Dans la nuit du lundi 2 au mardi 3 juin 2025, une nouvelle attaque ciblée aurait visé le pont de Crimée, cette infrastructure stratégique de 19 kilomètres qui relie la péninsule annexée à la Russie continentale. L’opération, revendiquée par les services de sécurité ukrainiens (SBU), aurait infligé des « dégâts sévères » à la structure. L’Ukraine affirme avoir utilisé une charge de 1.100 kg de TNT, déclenchée à 4h44, pour toucher les piliers sous-marins de ce pont hautement symbolique. Si l’ampleur réelle des dégâts reste encore incertaine, cet épisode marque une nouvelle escalade dans la guerre de haute intensité que se livrent Moscou et Kiev.
Une opération millimétrée et une cible hautement symbolique
Le pont de Crimée n’est pas une infrastructure comme les autres. Inauguré en 2018 par Vladimir Poutine en personne, il est devenu le symbole physique de l’annexion de la Crimée par la Russie en 2014. Depuis le début de la guerre à grande échelle en février 2022, ce pont est également un axe logistique crucial pour l’armée russe. Il permet le transfert direct de troupes, d’armes et de ravitaillement vers le front sud, en particulier dans les régions de Kherson et Zaporijjia.
L’attaque présumée menée par les agents du SBU visait précisément cette fonction stratégique. Selon leur communiqué, les explosifs ont été placés au niveau des piliers de soutien immergés. Une vidéo non authentifiée publiée par le SBU montre une forte explosion sous-marine près d’un des appuis du pont. Le choix de l’heure – 4h44 du matin – témoigne d’une volonté de limiter les victimes civiles tout en maximisant l’effet de surprise.
Un historique d’attaques ciblées sur le pont de Crimée
Ce n’est pas la première fois que le pont de Crimée est la cible d’opérations ukrainiennes. En octobre 2022, une attaque au camion piégé avait déjà causé d’importants dégâts, provoquant l’effondrement partiel de la chaussée routière. En juillet 2023, une autre attaque, cette fois à l’aide de drones navals, avait endommagé la structure.
Chacune de ces actions, aussi spectaculaires que minutieusement préparées, a pour objectif de perturber la logistique militaire russe, mais aussi de frapper un symbole fort du pouvoir de Moscou en Crimée. Depuis ces incidents, la sécurité autour de l’ouvrage a été drastiquement renforcée, avec surveillance aérienne, radars maritimes et patrouilles régulières.
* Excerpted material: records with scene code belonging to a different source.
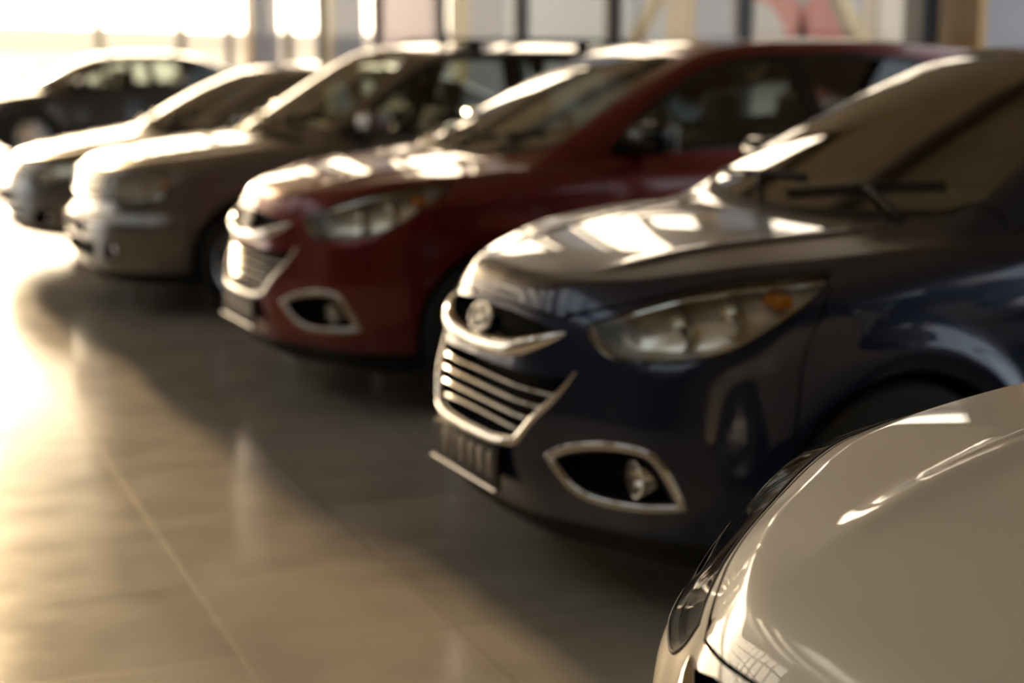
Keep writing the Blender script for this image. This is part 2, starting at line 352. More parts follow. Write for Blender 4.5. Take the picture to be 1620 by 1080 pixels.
def wheel(root,u,y,z,r,sg,spokes=5,w=.215):
    """tyre with an alloy rim; the visible face looks along sg*y"""
    ri=r*.70;h=w/2;m=MB()
    m.lathe([(ri,-h*.82),(ri+.012,-h*.98),(r*.90,-h),(r*.965,-h*.90),(r,-h*.70),(r,-h*.33),(r-.007,-h*.30),(r-.007,-h*.26),(r,-h*.23),(r,h*.23),(r-.007,h*.26),(r-.007,h*.30),(r,h*.33),(r,h*.70),(r*.965,h*.90),(r*.90,h),(ri+.012,h*.98),(ri,h*.82),(ri-.02,h*.5),(ri-.02,-h*.5),(ri,-h*.82)],axis=1,n=56)
    o=m.obj('wheel',MT['rubber'],root,50,loc=(u,y,z))
    m=MB();m.lathe([(ri-.03,-h*.8),(ri-.03,h*.6),(ri-.012,h*.80),(ri+.006,h*.90),(ri+.002,h*.80)],axis=1,n=48,sg=sg)
    for k in range(spokes):
        a=2*PI*k/spokes+.3
        for da in(-.17,.17):
            P=[];
            for t in np.linspace(0,1,7):
                rr=.05+t*(ri-.065);aa=a+da*(.35+.65*t);P.append((math.cos(aa)*rr,sg*(h*.70-.03*t+.05*t*(1-t)),math.sin(aa)*rr))
            m.sweep(P,np.array([0,sg,0]),[(-.5,.0),(-.35,.010),(.35,.010),(.5,.0),(.4,-.02),(-.4,-.02)] and [(-.017,0),(-.011,.010),(.011,.010),(.017,0),(.014,-.022),(-.014,-.022)])
    m.lathe([(.0,h*.84),(.028,h*.83),(.034,h*.76),(.075,h*.70),(.085,h*.55)],axis=1,n=24,sg=sg)
    m.obj('rim',MT['alloy'],o,40)
    m=MB();m.lathe([(0,0),(.15,0),(.155,-.012),(.0,-.014)],axis=1,n=32,c=(0,sg*h*.05,0),sg=sg);m.obj('brake_disc',MT['satin'],o,40)
    return o
def seats(root,u0,ymid,z0,top):
    for sg in(-1,1):
        m=MB();m.rbox((u0+.02,sg*ymid,z0),(.52,.50,.16),.06,(0,.10,0));o=m.obj('front_seat',MT['cloth'],root,60)
        m=MB();m.rbox((u0+.36,sg*ymid,z0+.34),(.13,.48,.62),.06,(0,.32,0));m.obj('backrest',MT['cloth'],o,60)
        zt=top-.06;m=MB();m.rbox((u0+.485,sg*ymid,zt-.06),(.10,.26,.18),.05,(0,.2,0));m.sweep([(u0+.455,sg*ymid-.06,zt-.28),(u0+.48,sg*ymid-.06,zt-.06)],np.array([1,0,0]),circ(.006,8)).sweep([(u0+.455,sg*ymid+.06,zt-.28),(u0+.48,sg*ymid+.06,zt-.06)],np.array([1,0,0]),circ(.006,8));m.obj('headrest',MT['headcloth'],o,60)
    m=MB();m.rbox((u0+.98,0,z0+.02),(.50,1.24,.16),.06,(0,.08,0));o=m.obj('rear_seat',MT['cloth'],root,60)
    m=MB();m.rbox((u0+1.30,0,z0+.32),(.14,1.24,.58),.06,(0,.36,0));m.obj('backrest',MT['cloth'],o,60)
    for y in(-.42,.42): m=MB();m.rbox((u0+1.43,y,top-.15),(.09,.26,.16),.045,(0,.2,0));m.obj('headrest',MT['headcloth'],o,60)
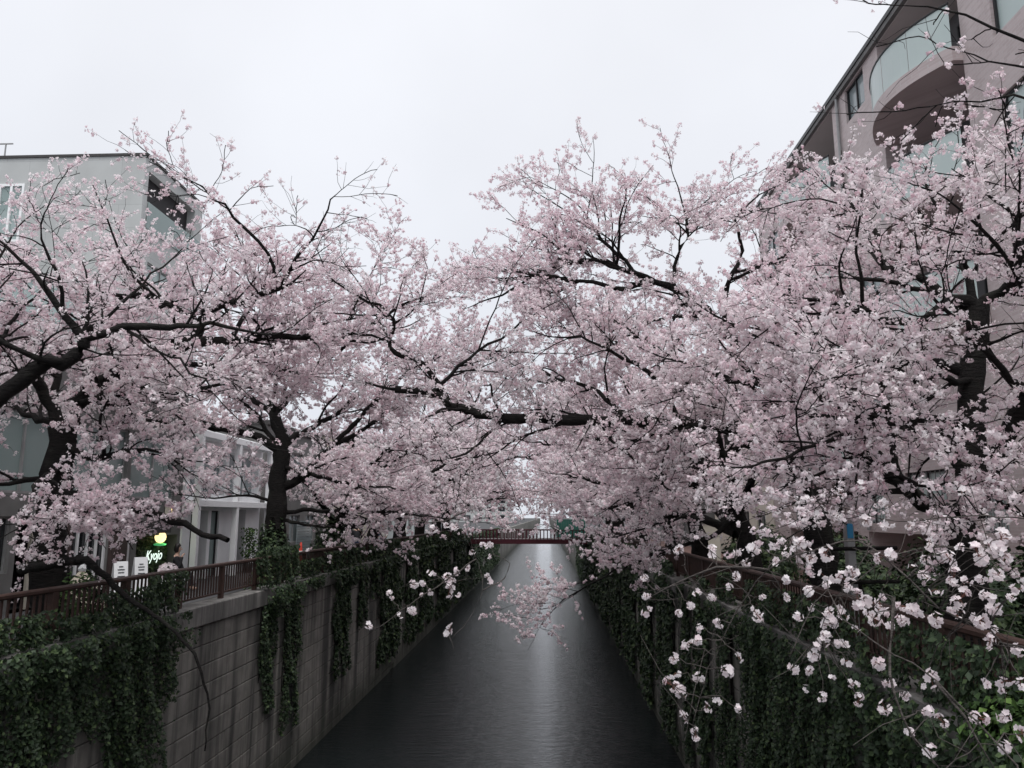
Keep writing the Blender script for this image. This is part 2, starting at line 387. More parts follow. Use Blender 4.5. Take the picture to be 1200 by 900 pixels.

Pour autant, l’attaque du 3 juin montre que les services ukrainiens sont encore capables de contourner ces dispositifs. Le gestionnaire officiel du pont a confirmé la fermeture temporaire de la circulation entre 6h00 et 9h00 du matin, sans évoquer les raisons de l’interruption. Ce silence, couplé à l’absence d’images satellites indépendantes confirmant les dégâts, entretient un flou tactique sur l’efficacité réelle de l’opération.
Quelles conséquences militaires et politiques pour la suite du conflit ?
Si les dégâts revendiqués par Kiev sont confirmés, cette nouvelle attaque pourrait avoir plusieurs conséquences majeures. D’un point de vue militaire, une interruption durable du pont de Crimée compliquerait le ravitaillement des forces russes stationnées dans le sud de l’Ukraine. Cela offrirait une fenêtre d’opportunité aux forces ukrainiennes pour intensifier leurs opérations dans cette zone.
Sur le plan politique, cela constitue un défi direct à l’autorité de Moscou. Le pont de Crimée est un enjeu d’image pour Vladimir Poutine, qui en a fait un symbole de la réunification avec la Crimée. Chaque attaque contre cette structure est vécue comme une humiliation stratégique. Cela pourrait pousser la Russie à intensifier ses représailles, à renforcer encore sa présence militaire dans la région ou à multiplier les frappes de représailles contre les infrastructures ukrainiennes.
Enfin, cette attaque remet aussi en lumière le soutien technologique et logistique croissant de l’Occident à l’Ukraine, sans lequel de telles opérations n’auraient probablement pas été possibles. Reste à voir si cette escalade entraînera un tournant dans les négociations diplomatiques en sommeil, ou si elle enfoncera davantage les deux pays dans un conflit de longue durée.
Conclusion
Le pont de Crimée est plus qu’un simple lien physique entre deux territoires : il est devenu une ligne de front symbolique, stratégique et psychologique dans la guerre russo-ukrainienne. Avec cette nouvelle attaque revendiquée, Kiev montre qu’elle peut frapper au cœur des infrastructures russes, même les plus protégées. Mais ce coup de force pourrait aussi raviver la violence sur d’autres fronts, alors que les deux camps cherchent à imposer leurs conditions dans un conflit qui semble loin d’une issue.